Collins was notified that her abuser was expelled from USF on Sept. 25 after his hearing with the Student Conduct and Ethical Development Office. 

However, when trying to report her perpetrator to University Police (UP) during her time at USF, Collins found less aid for her case.

“[UP] needs to be trained more on mental health and learning how to help survivors, learning how to deal with those situations because they’re just very aggressive,” said Collins. “I’ve seen it firsthand because I used to be a [resident assistant] and then also going through my own process [of reporting my case to the police].”

UP spokesperson Audrey Clarke said that UP staff is trained to effectively handle cases of on-campus sexual violence.

“All our investigators undergo advanced training to include sexual battery investigations training,” said Clarke.

Although there were many allegations of sexual assault and violence made over the summer, not all of them were addressed like Collins’ case. If they were, that didn’t mean they were necessarily resolved. Neither Stafford nor Njiri were contacted after sharing their story on social media. Engel made an appointment to meet with McDonald, but the meeting was never held due to a rescheduling conflict.

“I am often contacted either individually or through letter-writing campaigns to the university.  Those concerns may be as a result of a lack of information, miscommunication or misperception and need clarity,” said McDonald. 

“Sometimes there are concerns about things we cannot change like federal laws. Sometimes students are not happy with the outcomes of a case.
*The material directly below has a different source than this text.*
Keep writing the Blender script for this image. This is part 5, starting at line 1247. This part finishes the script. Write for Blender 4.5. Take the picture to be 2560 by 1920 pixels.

Sometimes students identify areas where we need to improve in response, education, prevention or resources.“

As the conversation regarding sexual violence at USF continues, survivors want a response that shows the university is moving to really change the culture on its campuses. 

“I think USF is lacking accountability, action and reform,” said Collins. “I think that more needs to be changed within the university in terms of the guidelines, the consequences and people being knowledgeable about those things as well so they don’t think they can get away with just anything.”